A new Forestry Revitalization Act aims to make Wisconsin a global leader in aviation biofuel made from smaller, low-quality forestry biomass.
Northwoods Republican lawmakers introduced a bill that would spend $210 million in state assistance to help attract a $1.5 billion plant in Hayward. It would turn bark, branches, cutter shavings, tree tops, slash and forestry processing residue into fuel for airplanes.
Senate President Mary Felzkowski, of Tomahawk, during a press conference Monday morning said Wisconsin is competing with Michigan and Minnesota to attract a new business headquarters.
“There is a little bit of pressure to be the state that helps,” she said.
State Rep. Jeff Mursau, R-Crivitz, said the project would be a boost to a forestry industry that has taken a downtown after the closure of a paper mill in Wisconsin Rapids. Before that, the state had been harvesting 1.2 million cords. It’s now down to 839,000 cords, and the proposed project would add 440,000 cords to the annual harvest.
The project would be a partnership between Wisconsin-based Johnson Timber and Synthec Fuels, a German company with a Wisconsin subsidiary. It would be located on property adjacent to the Johnson Timber plant in Hayward, and the Wisconsin company would do the initial processing of the wood that would be turned into the sustainable aviation fuel.
The legislation calls for $60 million in WEDC Enterprise Zone Tax Credits and $150 million in state bonding that would be supported through the forestry account. Felzkowski said the plant would employ 150 people.
Felzkowski argued Wisconsin is primed to be a leader of sustainable aviation fuel as the market grows due to sustainable aviation fuel mandates in the European Union. The mandates require aviation fuel to be a 2% blend with sustainable aviation fuels in 2025, growing to 70% in 2050.
That means the EU would require over a trillion gallons of biofuel by 2050, Felzkowski added.
“So there is going to be an increasing demand for this type of fuel, and we are right at the forefront here in Wisconsin,” she argued.
The bill would also require Johnson Timber and Synthec Fuels to invest the $1.5 billion in the facility in the first five years, and that 80% of the biomass used to create the fuel come from Wisconsin.
Sawyer County Administrator Mark Markgren said the new plant would help bring demand back to the logging industry after several paper and pulp mills have shut down in the past few years.
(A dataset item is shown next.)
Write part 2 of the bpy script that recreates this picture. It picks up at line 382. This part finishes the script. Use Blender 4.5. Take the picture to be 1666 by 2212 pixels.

“It would bring back the forestry industry and all the subsidiaries that would help, probably another 200 jobs at least. And all of those would be a living wage,” he said. “It would just be a huge economic boon for the local economy, which is suffering right now.”
Great Lakes Timber Professional Association Executive Director Henry Schienebeck praised the measure as both a way to bring jobs back and improve forest maintenance. Low quality timber biomass is not in demand, and a buildup of the material on the forest floor increases the risk of forest fires, he added.